Didn't they ban sale of margarine? Or was that margarine with trans fat and now they make it with seed oil?
The second one
Essentially trans fats allowed the margarine to have a better texture and be more melt in your mouth not on the table. They replaced them with a higher proportion of saturated fats to get the same result. Since it's a mixed oil emulsion, there's little appreciable difference in the texture of the product. Twinkies were not so lucky.
Ok, but here me out: Margarine is superior
I like becel
Hell yeah!
"Yeah! Margarine doesn't have cholesterol!", said the mess manager while pocketing the savings.
Seed oils are disgusting. I'll stick with butter
taste-wise butter is like, slightly better? but the price is so hilariously not fucking worth it in the least.
Plus, you can get margarine with added omega 3! As someone who fucking hates fish, that's pretty nice.
It's always sad when a child(butter) dies.
Fuck the scientific accuracy this seems accurate enough for me.
Now, where the fuck is my Butter?
I mean butter and and margarine are both good here in LATAM but lard is also used as well
Isn't margarine more fucked up than butter nutritionally and healthiness wise, or am I misinformed?

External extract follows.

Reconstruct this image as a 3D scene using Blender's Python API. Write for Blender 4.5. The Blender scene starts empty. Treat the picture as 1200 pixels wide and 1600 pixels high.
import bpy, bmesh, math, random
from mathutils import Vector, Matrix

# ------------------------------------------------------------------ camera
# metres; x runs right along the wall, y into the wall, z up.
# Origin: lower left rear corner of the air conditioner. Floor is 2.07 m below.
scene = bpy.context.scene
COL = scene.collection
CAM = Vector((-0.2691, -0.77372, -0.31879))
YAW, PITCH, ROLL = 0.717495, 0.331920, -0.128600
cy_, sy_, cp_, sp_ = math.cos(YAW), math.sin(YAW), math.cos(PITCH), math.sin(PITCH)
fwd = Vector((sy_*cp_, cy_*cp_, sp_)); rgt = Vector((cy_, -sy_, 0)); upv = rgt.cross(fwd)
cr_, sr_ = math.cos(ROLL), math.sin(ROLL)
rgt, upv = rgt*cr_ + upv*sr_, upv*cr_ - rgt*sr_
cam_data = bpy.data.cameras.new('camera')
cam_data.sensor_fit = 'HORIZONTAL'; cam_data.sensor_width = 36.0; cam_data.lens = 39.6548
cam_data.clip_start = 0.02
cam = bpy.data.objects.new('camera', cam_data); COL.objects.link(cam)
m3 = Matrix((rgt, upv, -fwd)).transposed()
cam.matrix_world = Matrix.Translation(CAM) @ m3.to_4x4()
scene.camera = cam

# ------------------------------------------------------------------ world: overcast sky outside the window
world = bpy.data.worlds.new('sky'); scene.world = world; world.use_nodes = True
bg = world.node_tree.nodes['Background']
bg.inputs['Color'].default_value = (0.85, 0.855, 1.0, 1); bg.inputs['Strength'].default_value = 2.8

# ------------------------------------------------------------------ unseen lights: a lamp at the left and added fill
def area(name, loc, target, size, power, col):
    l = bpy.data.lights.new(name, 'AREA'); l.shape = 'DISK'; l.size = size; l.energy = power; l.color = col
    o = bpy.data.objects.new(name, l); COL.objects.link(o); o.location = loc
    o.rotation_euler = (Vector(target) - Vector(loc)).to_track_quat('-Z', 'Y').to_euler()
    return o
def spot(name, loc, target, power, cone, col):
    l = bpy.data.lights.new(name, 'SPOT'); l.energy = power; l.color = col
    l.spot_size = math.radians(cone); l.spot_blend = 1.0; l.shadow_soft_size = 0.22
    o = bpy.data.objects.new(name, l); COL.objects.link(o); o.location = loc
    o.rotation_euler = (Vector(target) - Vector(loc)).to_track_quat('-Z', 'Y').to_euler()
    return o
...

Yes, but for a time we thought the butter was really bad for you
When you are happy about a repost of an old meme, because at least it was good, it tells a lot about the state of the Lemmy meme scene....
Be part of the change! Contribute YOUR memes! Uncle Lemmy wants YOU to join!
Yeah i know your right... I just don't have it in me, chronical lurker :(
Meh, I post a shit ton of memes. I'm not checking if they are reposts or old. I can't be bothered.